• _Supplied material_
_ _ _ _
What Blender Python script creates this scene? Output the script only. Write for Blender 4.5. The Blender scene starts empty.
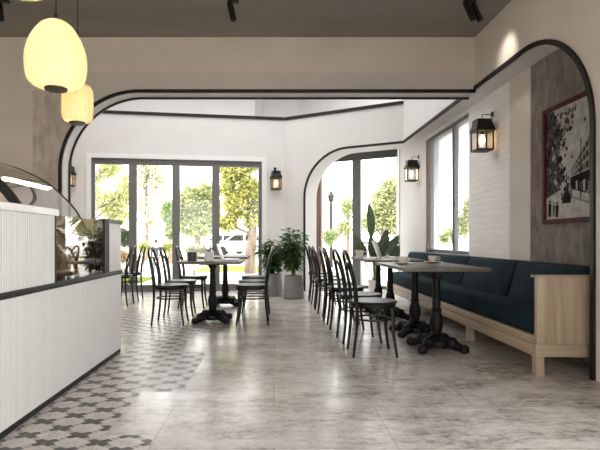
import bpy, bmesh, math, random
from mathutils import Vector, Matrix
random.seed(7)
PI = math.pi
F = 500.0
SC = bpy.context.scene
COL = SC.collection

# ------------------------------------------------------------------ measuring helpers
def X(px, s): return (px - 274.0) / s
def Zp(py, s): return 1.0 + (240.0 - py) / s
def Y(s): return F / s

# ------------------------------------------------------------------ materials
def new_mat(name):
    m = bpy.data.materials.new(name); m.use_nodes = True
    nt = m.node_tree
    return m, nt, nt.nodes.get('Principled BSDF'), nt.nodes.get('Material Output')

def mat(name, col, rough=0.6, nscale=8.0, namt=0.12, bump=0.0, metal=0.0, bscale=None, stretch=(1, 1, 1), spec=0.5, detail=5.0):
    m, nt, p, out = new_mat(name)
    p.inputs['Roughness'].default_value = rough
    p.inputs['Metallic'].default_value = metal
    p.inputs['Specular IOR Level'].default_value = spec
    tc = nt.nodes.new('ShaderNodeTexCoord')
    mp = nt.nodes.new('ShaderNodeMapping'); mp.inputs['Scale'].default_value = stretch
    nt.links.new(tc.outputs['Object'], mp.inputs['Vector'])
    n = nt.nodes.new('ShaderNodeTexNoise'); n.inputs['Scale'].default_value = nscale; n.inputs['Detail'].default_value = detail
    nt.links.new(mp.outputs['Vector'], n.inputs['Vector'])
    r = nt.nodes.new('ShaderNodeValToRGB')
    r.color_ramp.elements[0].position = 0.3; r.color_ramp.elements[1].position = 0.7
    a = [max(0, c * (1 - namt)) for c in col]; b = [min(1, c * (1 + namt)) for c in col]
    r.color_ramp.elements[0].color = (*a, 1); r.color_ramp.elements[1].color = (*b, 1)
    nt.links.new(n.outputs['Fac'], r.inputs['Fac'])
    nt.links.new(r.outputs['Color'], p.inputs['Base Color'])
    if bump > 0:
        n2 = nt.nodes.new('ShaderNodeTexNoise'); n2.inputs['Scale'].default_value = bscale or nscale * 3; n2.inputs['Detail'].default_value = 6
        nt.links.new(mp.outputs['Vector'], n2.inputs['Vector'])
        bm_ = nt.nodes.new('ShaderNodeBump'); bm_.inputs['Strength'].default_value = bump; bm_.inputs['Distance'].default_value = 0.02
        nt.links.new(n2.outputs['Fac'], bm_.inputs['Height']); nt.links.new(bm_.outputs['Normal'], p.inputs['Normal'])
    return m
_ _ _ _
Take the listing above and print it exactly, apart from the pictures.

What Blender Python script creates this scene? Output the script only. Write for Blender 4.5. The Blender scene starts empty.
import bpy, bmesh, math, random
from mathutils import Vector, Matrix
random.seed(7)
PI = math.pi
F = 500.0
SC = bpy.context.scene
COL = SC.collection

# ------------------------------------------------------------------ measuring helpers
def X(px, s): return (px - 274.0) / s
def Zp(py, s): return 1.0 + (240.0 - py) / s
def Y(s): return F / s

# ------------------------------------------------------------------ materials
def new_mat(name):
    m = bpy.data.materials.new(name); m.use_nodes = True
    nt = m.node_tree
    return m, nt, nt.nodes.get('Principled BSDF'), nt.nodes.get('Material Output')

def mat(name, col, rough=0.6, nscale=8.0, namt=0.12, bump=0.0, metal=0.0, bscale=None, stretch=(1, 1, 1), spec=0.5, detail=5.0):
    m, nt, p, out = new_mat(name)
    p.inputs['Roughness'].default_value = rough
    p.inputs['Metallic'].default_value = metal
    p.inputs['Specular IOR Level'].default_value = spec
    tc = nt.nodes.new('ShaderNodeTexCoord')
    mp = nt.nodes.new('ShaderNodeMapping'); mp.inputs['Scale'].default_value = stretch
    nt.links.new(tc.outputs['Object'], mp.inputs['Vector'])
    n = nt.nodes.new('ShaderNodeTexNoise'); n.inputs['Scale'].default_value = nscale; n.inputs['Detail'].default_value = detail
    nt.links.new(mp.outputs['Vector'], n.inputs['Vector'])
    r = nt.nodes.new('ShaderNodeValToRGB')
    r.color_ramp.elements[0].position = 0.3; r.color_ramp.elements[1].position = 0.7
    a = [max(0, c * (1 - namt)) for c in col]; b = [min(1, c * (1 + namt)) for c in col]
    r.color_ramp.elements[0].color = (*a, 1); r.color_ramp.elements[1].color = (*b, 1)
    nt.links.new(n.outputs['Fac'], r.inputs['Fac'])
    nt.links.new(r.outputs['Color'], p.inputs['Base Color'])
    if bump > 0:
        n2 = nt.nodes.new('ShaderNodeTexNoise'); n2.inputs['Scale'].default_value = bscale or nscale * 3; n2.inputs['Detail'].default_value = 6
        nt.links.new(mp.outputs['Vector'], n2.inputs['Vector'])
        bm_ = nt.nodes.new('ShaderNodeBump'); bm_.inputs['Strength'].default_value = bump; bm_.inputs['Distance'].default_value = 0.02
        nt.links.new(n2.outputs['Fac'], bm_.inputs['Height']); nt.links.new(bm_.outputs['Normal'], p.inputs['Normal'])
    return m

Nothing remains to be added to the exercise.